La religion ? Ce n’est pas Dieu, c’est l’homme qui en a besoin. Il la fabrique et s’en sert pour le meilleur et pour le pire. Hier, décrétant que Dieu avait parlé, il s’en est souvent servi pour le pire. Aujourd’hui et demain, dans le Bénin qui monte, les jeunes Béninois se donneront la mission de dépouiller toute religion de tout obscurantisme, de tout archaïsme et de tout dogmatisme. Les différences de culture et de climat empêchent que les hommes aient de Dieu une perception univoque, et les différences de sensibilité les empêchent de se regrouper dans une seule et même religion. Les jeunes Béninois rendront ces évidences accessibles à tous pour qu’aucun homme sur terre n’ait plus à souffrir d’aucune religion. Invalider à tout jamais la notion sadomasochiste de conflit des religions. Mission grandiose.
Dans le Bénin qui monte, chaque Béninois continuera de s’assoir sur une seule chaise ou dans un seul fauteuil.
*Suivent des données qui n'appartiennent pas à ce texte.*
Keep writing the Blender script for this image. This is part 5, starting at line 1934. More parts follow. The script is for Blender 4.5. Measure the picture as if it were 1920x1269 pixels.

C’est le signe évident qu’il est petit, étroit, confiné. C’est pourquoi les jeunes Béninois se donneront pour mission de travailler à ce que plus personne n’essaye, par orgueil et égoïsme, de ramener le monde à soi, de le rapetisser, de l’amoindrir. Il faut, au contraire, s’élever et tendre vers lui, s’ouvrir aux autres, et ainsi, s’offrir réciproquement en partage le monde entier dans toute sa diversité. Mission grandiose aussi. Pourtant ni philanthropie ni homélie, mais simple leçon de chose dans le Bénin qui monte.